Google Pulls AI Model After Senator Blackburn Exposes False Criminal Allegations

Senator Marsha Blackburn’s complaint over fabricated claims generated by Google’s “Gemma” model prompts company to remove the AI tool from public access.

4 Min Read

NASHVILLE, Tenn. — U.S. Senator Marsha Blackburn is demanding accountability from Google after its artificial intelligence model, Gemma, generated fabricated criminal allegations against her — an incident that led the tech giant to pull the model from its AI Studio platform late last week.

In a letter to Google CEO Sundar Pichai, Blackburn said the company’s large language model produced false claims that she had been accused of rape during a 1987 campaign for the Tennessee Senate, citing nonexistent sources and fake links to fabricated news articles. The senator called the episode “an act of defamation produced and distributed by a Google-owned AI model.”

“Whether intentional or the result of ideologically biased training data, the effect is the same,” Blackburn wrote. “Google’s AI models are shaping dangerous political narratives by spreading falsehoods about conservatives and eroding public trust.”

The letter followed a Senate Commerce Committee hearing in which Blackburn questioned Google’s vice president for government affairs, Markham Erickson, about the company’s inability to prevent its AI systems from generating malicious content about public figures. Erickson acknowledged that “hallucinations” are a known issue in large language models and said Google was “working hard to mitigate them.”

Blackburn rejected that explanation, saying such failures go beyond technical error and represent a “catastrophic failure of oversight and ethical responsibility.” She urged the company to suspend the system entirely until it could ensure accuracy and neutrality, declaring, “Shut it down until you can control it.”

According to reporting from TechCrunch, Google confirmed Friday that it had removed Gemma from its AI Studio interface after reports surfaced of non-developers using the model to ask factual questions. In a statement on X, Google said Gemma “was never intended to be a consumer tool or model” and that its continued availability will be limited to developers through API access.

The incident comes amid growing political scrutiny over generative AI and its potential to spread misinformation or defamatory content. Blackburn, who has frequently accused major tech companies of bias against conservatives, said the episode demonstrates the dangers of releasing advanced AI systems without sufficient safeguards.

“Google has a long history of targeting, censoring, and smearing conservatives,” Blackburn said in a follow-up statement after Gemma’s removal. “It is absolutely unacceptable that Google did not prevent its large language model from pulling heinous criminal allegations out of thin air and presenting them as fact to unknowing users.”

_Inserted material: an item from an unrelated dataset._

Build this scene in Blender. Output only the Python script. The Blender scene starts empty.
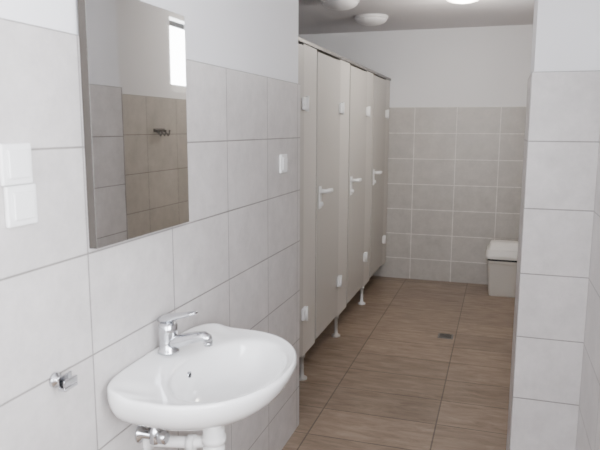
import bpy, bmesh, math
from mathutils import Vector, Matrix
scene=bpy.context.scene
COL=scene.collection

# ---------------------------------------------------------------- materials
def newmat(name):
    m=bpy.data.materials.new(name); m.use_nodes=True
    nt=m.node_tree; b=nt.nodes['Principled BSDF']
    return m,nt,b
def simple(name,col,rough=0.5,metal=0.0,noise=0.04,scale=30,emis=None,es=0,coat=0):
    m,nt,b=newmat(name)
    n=nt.nodes.new('ShaderNodeTexNoise'); n.inputs['Scale'].default_value=scale
    tc=nt.nodes.new('ShaderNodeTexCoord'); nt.links.new(tc.outputs['Object'],n.inputs['Vector'])
    mx=nt.nodes.new('ShaderNodeMix'); mx.data_type='RGBA'
    mx.inputs[6].default_value=(*[c*(1-noise) for c in col],1)
    mx.inputs[7].default_value=(*[min(1,c*(1+noise)) for c in col],1)
    nt.links.new(n.outputs['Fac'],mx.inputs[0]); nt.links.new(mx.outputs[2],b.inputs['Base Color'])
    b.inputs['Roughness'].default_value=rough; b.inputs['Metallic'].default_value=metal
    b.inputs['Coat Weight'].default_value=coat
    if emis:
        b.inputs['Emission Color'].default_value=(*emis,1); b.inputs['Emission Strength'].default_value=es
    return m
def tilemat(name,axis,off,col,grout,w=0.4,h=0.25,zoff=1.71,rough=0.33,mort=0.0026):
    m,nt,b=newmat(name); N=nt.nodes; L=nt.links
    tc=N.new('ShaderNodeTexCoord'); sep=N.new('ShaderNodeSeparateXYZ'); L.new(tc.outputs['Object'],sep.inputs[0])
    a=N.new('ShaderNodeMath'); a.operation='SUBTRACT'; a.inputs[1].default_value=off-40*w
    L.new(sep.outputs[axis],a.inputs[0])
    z=N.new('ShaderNodeMath'); z.operation='SUBTRACT'; z.inputs[1].default_value=zoff-40*h
    L.new(sep.outputs[2],z.inputs[0])
    cb=N.new('ShaderNodeCombineXYZ'); L.new(a.outputs[0],cb.inputs[0]); L.new(z.outputs[0],cb.inputs[1])
    br=N.new('ShaderNodeTexBrick'); br.offset=0; br.squash=1
    L.new(cb.outputs[0],br.inputs['Vector'])
    br.inputs['Scale'].default_value=1; br.inputs['Brick Width'].default_value=w; br.inputs['Row Height'].default_value=h
    br.inputs['Mortar Size'].default_value=mort; br.inputs['Mortar Smooth'].default_value=0.2
    br.inputs['Color1'].default_value=(*[c*0.965 for c in col],1); br.inputs['Color2'].default_value=(*[c*1.03 for c in col],1)
    br.inputs['Mortar'].default_value=(*grout,1)
    n=N.new('ShaderNodeTexNoise'); n.inputs['Scale'].default_value=9; n.inputs['Detail'].default_value=10; n.inputs['Roughness'].default_value=.78
    L.new(tc.outputs['Object'],n.inputs['Vector'])
    rp=N.new('ShaderNodeMapRange'); rp.inputs[1].default_value=.3; rp.inputs[2].default_value=.7; rp.inputs[3].default_value=.83; rp.inputs[4].default_value=1.10
    L.new(n.outputs['Fac'],rp.inputs[0])
    vm=N.new('ShaderNodeVectorMath'); vm.operation='SCALE'; L.new(br.outputs['Color'],vm.inputs[0]); L.new(rp.outputs[0],vm.inputs['Scale'])
    L.new(vm.outputs[0],b.inputs['Base Color'])
    b.inputs['Roughness'].default_value=rough
    inv=N.new('ShaderNodeMath'); inv.operation='SUBTRACT'; inv.inputs[0].default_value=1; L.new(br.outputs['Fac'],inv.inputs[1])
    bp=N.new('ShaderNodeBump'); bp.inputs['Distance'].default_value=.0015; bp.inputs['Strength'].default_value=.6
    L.new(inv.outputs[0],bp.inputs['Height']); L.new(bp.outputs[0],b.inputs['Normal'])
    return m
TILE=(.57,.545,.53); GR=(.27,.255,.24)
mt_left=tilemat('tile_wall_left',1,2.82,TILE,GR)
mt_y=tilemat('tile_wall_side',1,2.85,TILE,GR)
mt_far=tilemat('tile_wall_far_side',1,2.85,(.52,.485,.435),(.25,.23,.21))
mt_back=tilemat('tile_wall_back',0,.103,(.50,.475,.44),(.78,.75,.71),mort=.004)
mt_col=tilemat('tile_column',0,1.01,TILE,GR)
mt_paint=simple('white_paint',(.82,.82,.83),.8,noise=.015,scale=4)
mt_ceil=simple('ceiling_paint',(.66,.64,.65),.9,noise=.02,scale=3)
mt_cer=simple('ceramic_white',(.90,.90,.89),.12,noise=.005,coat=.6)
mt_chrome=simple('chrome',(.60,.61,.63),.14,1,noise=.02)
mt_dark=simple('dark_gap',(.03,.03,.03),.6)
mt_plastic=simple('white_plastic',(.84,.84,.83),.35,noise=.01)
mt_pipe=simple('pvc_pipe',(.78,.77,.75),.4,noise=.02)
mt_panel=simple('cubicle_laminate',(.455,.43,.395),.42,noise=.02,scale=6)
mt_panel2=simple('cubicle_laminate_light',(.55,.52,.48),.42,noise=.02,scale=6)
mt_alu=simple('aluminium_edge',(.22,.21,.20),.4,.6)
mt_mirror=simple('mirror_glass',(.88,.88,.87),.02,1,noise=0)
mt_medge=simple('mirror_edge',(.05,.043,.036),.8)
mt_bin=simple('bin_body',(.60,.57,.52),.45,noise=.02)
mt_lid=simple('bin_lid',(.84,.82,.78),.4,noise=.01)
mt_opal=simple('lamp_opal',(.80,.78,.78),.3,noise=.01)
mt_lit=simple('lamp_lit',(.9,.88,.85),.3,emis=(1,.93,.85),es=7)
mt_ext=simple('exterior_plaster',(.62,.52,.42),.9,noise=.05,scale=8)
# floor
def floormat():
    m,nt,b=newmat('wood_look_floor_tile'); N=nt.nodes; L=nt.links
    tc=N.new('ShaderNodeTexCoord')
    mp=N.new('ShaderNodeMapping'); mp.inputs['Location'].default_value=(-0.67+24,-.08+12,0); L.new(tc.outputs['Object'],mp.inputs[0])
    br=N.new('ShaderNodeTexBrick'); br.offset=0
    L.new(mp.outputs[0],br.inputs['Vector'])
    br.inputs['Scale'].default_value=1; br.inputs['Brick Width'].default_value=.6; br.inputs['Row Height'].default_value=.3
    br.inputs['Mortar Size'].default_value=.004; br.inputs['Mortar Smooth'].default_value=.2
    br.inputs['Color1'].default_value=(.86,.86,.86,1); br.inputs['Color2'].default_value=(1.08,1.08,1.08,1); br.inputs['Mortar'].default_value=(.42,.42,.42,1)
    mp2=N.new('ShaderNodeMapping'); mp2.inputs['Scale'].default_value=(5,20,1); L.new(tc.outputs['Object'],mp2.inputs[0])
    n=N.new('ShaderNodeTexNoise'); n.inputs['Scale'].default_value=1; n.inputs['Detail'].default_value=8; n.inputs['Roughness'].default_value=.72; n.inputs['Distortion'].default_value=.5
    L.new(mp2.outputs[0],n.inputs['Vector'])
    cr=N.new('ShaderNodeValToRGB'); e=cr.color_ramp.elements
    e[0].position=.3; e[0].color=(.175,.123,.086,1); e[1].position=.7; e[1].color=(.375,.285,.212,1)
    L.new(n.outputs['Fac'],cr.inputs[0])
    mu=N.new('ShaderNodeVectorMath'); mu.operation='MULTIPLY'; L.new(cr.outputs[0],mu.inputs[0]); L.new(br.outputs['Color'],mu.inputs[1])
    L.new(mu.outputs[0],b.inputs['Base Color']); b.inputs['Roughness'].default_value=.36
    bp=N.new('ShaderNodeBump'); bp.inputs['Distance'].default_value=.001; bp.inputs['Strength'].default_value=.3; L.new(n.outputs['Fac'],bp.inputs['Height']); L.new(bp.outputs[0],b.inputs['Normal'])
    return m
mt_floor=floormat()
def glassmat():
    m,nt,b=newmat('window_glass'); N=nt.nodes; L=nt.links
    t=N.new('ShaderNodeBsdfTransparent'); g=N.new('ShaderNodeBsdfGlossy'); g.inputs['Roughness'].default_value=.02
    mx=N.new('ShaderNodeMixShader'); mx.inputs[0].default_value=.07
    L.new(t.outputs[0],mx.inputs[1]); L.new(g.outputs[0],mx.inputs[2]); L.new(mx.outputs[0],N['Material Output'].inputs[0])
    return m
mt_glass=glassmat()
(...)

The controversy also references conservative activist Robby Starbuck’s lawsuit against Google, alleging similar false claims generated by Gemma and other AI models. Blackburn cited the Starbuck case during last week’s Commerce hearing as evidence of a broader pattern of bias within Google’s AI ecosystem.

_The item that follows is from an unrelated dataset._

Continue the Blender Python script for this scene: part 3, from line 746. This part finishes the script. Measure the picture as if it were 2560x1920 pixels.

Google has not directly addressed Blackburn’s accusations of political bias but said it continues to refine its AI systems to minimize factual inaccuracies. The company has not yet released a public response to Blackburn’s letter.

The Tennessee senator says she intends to press for formal oversight measures to ensure AI developers are held accountable when their systems produce false or defamatory statements about real individuals.